How many people have strong opinions about Trump without much data to base that on? How many have read his books?
Read his account of how he worked his way around the bullyish teacher Theodore Dobias—a strategy that, if you believe it, required a lot of restraint and finesse.
Ghostwritten books tell you little about the intelligence of a person. They just tell you that he’s rich enough to afford a capable ghostwriter.
The Ghostwriter of the Art of the Deal wrote an article about what he learned writing the book for Trump: http://www.newyorker.com/magazine/2016/07/25/donald-trumps-ghostwriter-tells-all
That’s like saying that if you believe Trump when he says that he’s the person who respects woman the most, there’s no reason to think he’s a misogynist.
There’s no reason to believe Trump when he tells tales about how great he is.
The latest one does not seem to have been ghost written.
Also the quality of the writing is only one thing you get from the books.

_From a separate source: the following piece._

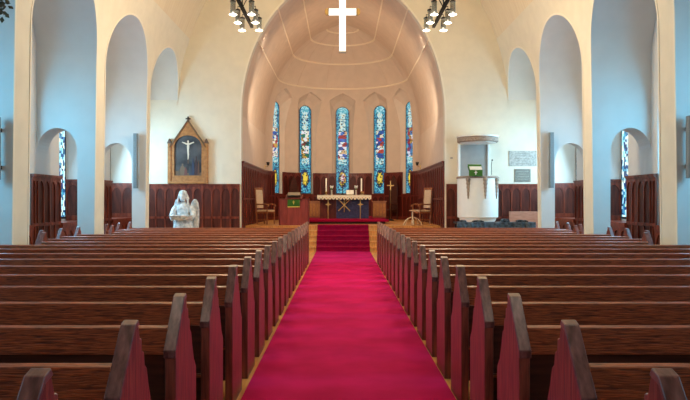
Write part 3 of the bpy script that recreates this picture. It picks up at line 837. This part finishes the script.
# ------------------------------------------------------------------ altar
AY, AZ = 25.7, .93
e = empty('altar', 'altar table with lace cloth, navy front and gold monogram under the centre window', 'altar', (0.055, AY, AZ))
MB().box(-.93, .93, 0, .72, .81, .865).build('tabletop', M['chairwood'], e)
for x in (-.60, .60):
    MB().tube([(x, .03, 0), (x, .03, .81)], .022, 8).build('front_post', M['gold'], e)
    c = MB()
    c.prism([(x - .12, .53), (x - .03, .56), (x, .66), (x + .03, .56), (x + .12, .53), (x + .03, .50), (x, .40), (x - .03, .50)], -.01, .02, lambda p, q, a: (p, a, q))
    c.build('cross_ornament', M['gold'], e)
for x in (-.85, .85): MB().box(x - .03, x + .03, .62, .68, 0, .81).build('leg', M['chairwood'], e)
MB().box(-.30, .92, .28, .32, 0, .81).build('front_panel', M['navy'], e)
MB().box(-.92, -.32, .45, .48, 0, .81).build('side_panel', M['dado_c'], e)
c = MB()
for a in (45, 135):
    dx, dz = .30 * cos(R(a)), .30 * sin(R(a))
    c.tube([(-dx, .10, .50 - dz), (dx, .10, .50 + dz)], .020, 8)
c.tube([(0, .10, .24), (0, .10, .79)], .018, 8)
c.tube([(0, .10, .76), (.07, .10, .76), (.10, .10, .70), (.07, .10, .65), (0, .10, .65)], .015, 8)
c.build('monogram', M['gold'], e)
cl = MB(); ns = 15; outl = []
w = 1.0
pts = []
for i in range(ns):
    for j in range(5):
        x = -w + 2 * w * (i + j / 5) / ns; pts.append((x, -.10 - .075 * sin(pi * j / 5)))
pts.append((w, -.10))
cl.prism([(-w, 0)] + pts + [(w, 0)], -.03, -.02, lambda p, q, a: (p, a, .875 + q))
cl.box(-w, w, -.03, .74, .866, .882)
for s in (-1, 1): cl.box(*sorted((s * w, s * (w + .01))), -.03, .74, .72, .88)
cl.build('lace_cloth', M['lace'], e)
tr = MB()
for i in range(ns): x = -w + 2 * w * (i + .5) / ns; tr.ball((x, -.033, .775), .022, 6)
tr.build('lace_trim', M['goldwood'], e)
TZ = AZ + .882
def on_altar(px, dy=.25): return ((px - 341.3) * (AY + dy) / F + CX, AY + dy, TZ)
for px, lab in ((326.2, 'tall white candle in a brass holder on the left of the altar'), (361.4, 'tall white candle in a brass holder on the right of the altar')):
    q = empty('candlestick', lab, 'candle', on_altar(px))
    MB().lathe([(.07, 0), (.07, .015), (.02, .035), (.018, .09), (.035, .11), (.045, .13), (.02, .135)], n=16).build('holder', M['brass'], q, smooth=True)
    MB().lathe([(.026, .12), (.026, .62), (.006, .63)], n=12).build('candle', M['candle'], q, smooth=True)
    MB().tube([(0, 0, .62), (0, 0, .65)], .004, 5).build('wick', M['black'], q)
for px, lab in ((331.6, 'small glass vase of white flowers by the left altar candle'), (356, 'small glass vase of white flowers by the right altar candle')):
    q = empty('flower_vase', lab, 'vase', on_altar(px, .15))
    MB().lathe([(.035, 0), (.04, .02), (.028, .08), (.03, .16), (.038, .19)], n=16).build('vase', M['stone'], q, smooth=True)
    fl_ = MB(); st_ = MB()
    for j in range(9):
        a = j * 2.4; r = .02 + .012 * (j % 4); c_ = (r * cos(a) * 1.4, r * sin(a), .27 + .02 * ((j * 5) % 4))
        st_.tube([(0, 0, .15), c_], .004, 5); fl_.ball(c_, .024, 6)
    st_.build('stems', M['green'], q); fl_.build('flowers', M['petal'], q, smooth=True)
q = empty('altar_book', 'open white book on a low stand at the middle of the altar', 'book', on_altar(350, .2))
MB().prism([(-.08, .0), (.10, .12), (.10, .0)], -.10, .10, lambda p, r_, a: (a, p, r_)).build('stand', M['goldwood'], q)
for s in (-1, 1): MB().prism([(-.10, .02), (.11, .16), (.10, .19), (-.11, .05)], *sorted((s * .004, s * .14)), lambda p, r_, a: (a, p, r_)).build('page', M['paper'], q)
q = empty('altar_cross', 'small dark standing cross at the altar centre before the middle window', 'cross', on_altar(342.6, .45))
MB().lathe([(.08, 0), (.08, .02), (.03, .05), (.02, .08)], n=16).build('foot', M['darkmetal'], q, smooth=True)
c = MB(); c.box(-.014, .014, -.012, .012, .06, .55); c.box(-.12, .12, -.012, .012, .36, .388); c.build('cross', M['darkmetal'], q)
q = empty('chalice', 'small red and gold chalice near the right altar candle', 'chalice', on_altar(363, .1))
MB().lathe([(.05, 0), (.015, .02), (.012, .06), (.035, .08), (.045, .13)], n=16).build('cup', M['gold'], q, smooth=True)
MB().box(-.06, .06, -.05, .05, .13, .145).build('cover', M['carpetd'], q)

# ------------------------------------------------------------------ lectern
lx, _, _ = P(293.7, 200, 22.95)
e = empty('lectern', 'broad red wooden reading desk with green fall left of the aisle steps', 'lectern', (lx, 22.95, .775))
for s in (-1, 1):
    MB().prism([(s * .20, 0), (s * .20, .86), (s * .49, .86), (s * .49, 0)], .05, .09, lambda p, q, a: (p, a, q)).build('side_panel', M['redwood'], e, bevel=.006)
    MB().box(*sorted((s * .46, s * .50)), .05, .50, 0, .88).build('end_board', M['redwood'], e, bevel=.005)
MB().box(-.21, .21, -.02, .40, 0, .84).build('front_box', M['redwood'], e, bevel=.008)
MB().box(-.24, .24, -.04, .42, 0, .06).build('plinth', M['redwood'], e)
MB().box(-.50, -.22, .03, .52, .86, .89).build('ledge', M['dado_c'], e); MB().box(.22, .50, .03, .52, .86, .89).build('ledge', M['dado_c'], e)
MB().prism([(-.06, .86), (.38, 1.0), (.38, 1.03), (-.06, .89)], -.28, .28, lambda p, q, a: (a, p, q)).build('desk_top', M['dado_c'], e)
gc = MB().box(-.205, .205, -.035, -.022, .63, .90).build('green_fall', M['green'], e)
MB().box(-.205, .205, -.037, -.020, .60, .63).build('fringe', M['yellow'], gc)
c = MB(); c.box(-.012, .012, -.04, -.035, .70, .82); c.box(-.04, .04, -.04, -.035, .765, .785); c.build('emblem', M['yellow'], gc)
q = empty('lectern_bible', 'large open dark book resting on the reading desk', 'book', (lx, 23.02, .775 + .93))
MB().prism([(-.06, .02), (.22, .11), (.21, .15), (-.07, .06)], -.22, .22, lambda p, r_, a: (a, p, r_)).build('cover', M['darkmetal'], q)
for s in (-1, 1): MB().prism([(-.06, .06), (.21, .15), (.205, .17), (-.065, .08)], *sorted((s * .004, s * .20)), lambda p, r_, a: (a, p, r_)).build('page', mat('shaded_paper', (.35, .28, .2), .8), q)

# ------------------------------------------------------------------ armchairs
def armchair(x, y, s, rz, label):
    """s=+1 faces +x"""
    e = empty('armchair', label, 'chair', (x, y, .775), rz, group='high backed chancel armchairs')
    fx = lambda p, q, a: (s * p, a, q)
    for yy in (-.24, .20):
        MB().tube([(s * -.20, yy + .02, 0), (s * -.24, yy + .02, .45), (s * -.28, yy + .02, 1.22)], .022, 8).build('back_post', M['chairwood'], e)
        MB().tube([(s * .22, yy + .02, 0), (s * .22, yy + .02, .66)], .022, 8).build('leg', M['chairwood'], e)
        MB().tube([(s * -.25, yy + .02, .70), (s * -.05, yy + .02, .69), (s * .15, yy + .02, .70), (s * .27, yy + .02, .66), (s * .28, yy + .02, .62)], .024, 8).build('armrest', M['chairwood'], e)
        MB().box(*sorted((s * -.2, s * .22)), yy + .01, yy + .03, .14, .17).build('stretcher', M['chairwood'], e)
    MB().box(*sorted((s * -.23, s * .24)), -.24, .24, .38, .43).build('seat_frame', M['chairwood'], e, bevel=.005)
    MB().box(*sorted((s * -.22, s * .25)), -.22, .22, .43, .50).build('seat_cushion', M['uphol'], e, bevel=.025)
    MB().prism([(-.21, .56), (-.26, 1.20), (-.31, 1.20), (-.26, .56)], -.19, .19, fx).build('back_cushion', M['uphol'], e, bevel=.02)
    MB().prism([(-.27, 1.20), (-.28, 1.28), (-.32, 1.28), (-.31, 1.20)], -.25, .25, fx).build('crest', M['chairwood'], e, bevel=.01)
x, _, _ = P(265.5, 200, 24.2); armchair(x, 24.2, 1, -.5, 'high backed cream upholstered armchair at the left chancel wall')
x, _, _ = P(421.5, 200, 24.2); armchair(x, 24.2, -1, .5, 'high backed cream upholstered armchair at the right chancel wall')
# bentwood stand
x, _, _ = P(412.5, 200, 22.95)
e = empty('bentwood_stand', 'small pale bentwood stand with curved legs before the right armchair', 'stand', (x, 22.95, .775))
for a in (0, 90, 180, 270, 45, 135, 225, 315)[::1]:
    if a % 90 and a > 180: continue
    ca, sa = cos(R(a)), sin(R(a))
    MB().tube([(.30 * ca, .30 * sa, .01), (.26 * ca, .26 * sa, .12), (.17 * ca, .17 * sa, .22), (.04 * ca, .04 * sa, .27)], .014, 8).build('leg', M['palewood'], e, smooth=True)
MB().tube([(0, 0, .05), (0, 0, .48)], .022, 10).build('stem', M['palewood'], e)
MB().lathe([(.02, .46), (.11, .48), (.12, .50), (.02, .51)], n=20).build('top', M['palewood'], e, smooth=True)
# processional cross
x, _, _ = P(390.5, 200, 28.6)
e = empty('processional_cross', 'golden cross on a tall staff standing right of the altar', 'cross', (x, 28.6, .93 if abs(x) < 1.5 else .775))
e.location.z = .775
up = .16
MB().lathe([(.14, 0), (.14, .03), (.03, .08)], n=20).build('foot', M['darkmetal'], e)
MB().tube([(0, 0, .05), (0, 0, 1.12 + up)], .014, 8).build('staff', M['brass'], e)
c = MB(); c.box(-.02, .02, -.015, .015, 1.10 + up, 1.48 + up)
c.box(-.12, .12, -.015, .015, 1.28 + up, 1.318 + up)
for dx, dz in ((-.12, 1.298), (.12, 1.298), (0, 1.47)): c.ball((dx, 0, dz + up), .03, 8)
c.build('cross_head', M['gold'], e)
# choir benches flanking the altar
for px, lab in ((316, 'low panelled wooden bench front at the left end of the altar'), (379.5, 'low panelled wooden bench front at the right end of the altar')):
    x, _, _ = P(px, 200, 27.6)
    e = empty('choir_bench', lab, 'bench', (x, 27.6, .93 if False else .93))
    MB().box(-.26, .26, 0, .05, .0, .62).build('front', M['chairwood'], e)
    for j in range(4): MB().box(-.25 + j * .13, -.16 + j * .13, -.012, 0, .06, .56).build('slat', M['framewood'], e)
    MB().box(-.29, .29, -.03, .30, .62, .66).build('top', M['chairwood'], e, bevel=.005)
    for s in (-1, 1): MB().box(*sorted((s * .23, s * .26)), .05, .28, 0, .62).build('end', M['chairwood'], e)
# dark gothic seats under the gaps
for ang, lab in ((-47, 'dark pointed gothic chair back behind the reading desk'), (34.5 + 15, 'dark pointed gothic chair back at right of the processional cross')):
    x, y, _ = wl(ang, 0, 2.75, 0)
    e = empty('gothic_chair', lab, 'chair', (x, y, .775), R(-ang), group='dark gothic chairs in the apse')
    sh = [(-.22, .3), (-.22, 1.45), (-.16, 1.70), (0, 1.95), (.16, 1.70), (.22, 1.45), (.22, .3)]
    MB().prism(sh, .20, .24, lambda p, q, a: (p, a, q)).build('back', M['pewdark'], e)
    MB().box(-.25, .25, -.2, .20, .40, .46).build('seat', M['pewdark'], e, bevel=.006)
    for sx in (-1, 1):
        MB().box(sx * .23 - .025, sx * .23 + .025, -.2, -.15, 0, .68).build('leg', M['pewdark'], e)
        MB().box(sx * .23 - .025, sx * .23 + .025, .18, .23, 0, 1.5).build('leg', M['pewdark'], e)
        MB().box(sx * .23 - .03, sx * .23 + .03, -.2, .2, .66, .70).build('armrest', M['pewdark'], e)
# little spot lamps on top of the chancel panelling
for px, sgn, lab in ((266, -1, 'small dark wall lamp above the left chancel panelling'), (418.6, 1, 'small dark wall lamp above the right chancel panelling')):
    y = 28.4
    e = empty('wall_lamp', lab, 'lamp', (sgn * 3.21, y, 2.95))
    MB().box(*sorted((0, -sgn * .03)), -.04, .04, -.05, .12).build('wall_plate', M['brass'], e)
    MB().tube([(-sgn * .02, 0, .05), (-sgn * .12, 0, .06), (-sgn * .14, 0, .12)], .012, 8).build('arm', M['brass'], e)
    MB().lathe([(.03, .10), (.055, .14), (.07, .24), (.06, .24), (.045, .15)], (-sgn * .14, 0, 0), 16).build('shade', M['darkmetal'], e)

I notice that no-one seems to be claiming they have actually read his books.
I didn’t even speak about the quality about the writing. A bigger problem than writing quality seems that you simply take the stories that Trump wants to have told about himself at face value.
Could you make the case for why you believe it wasn’t?
Just a reminder that “higher level”, despite being a local applause light, doesn’t necessarily imply “good”.
For example, having BLM people interrupt Sanders’ meetings was a higher level game by Clinton. Doesn’t mean it was good for the voters, and it even failed to be good for her own victory (although the last part may not apply to some parallel Everett branches, maybe even the majority of them).
Similarly, Trump may also be playing a higher level game which will backfire; except that it will happen after the election. (The hypothetised WW3 scenario would be a most dramatic example; it will probably be something less dramatic.)
Going back meta: playing the game on a higher level doesn’t imply you are not making mistakes, such as getting short-term gains along with greater long-term losses; it just means that you are doing it on a different level.
Indeed. But that was not my point. I was arguing that Trump does not seem to be stupid.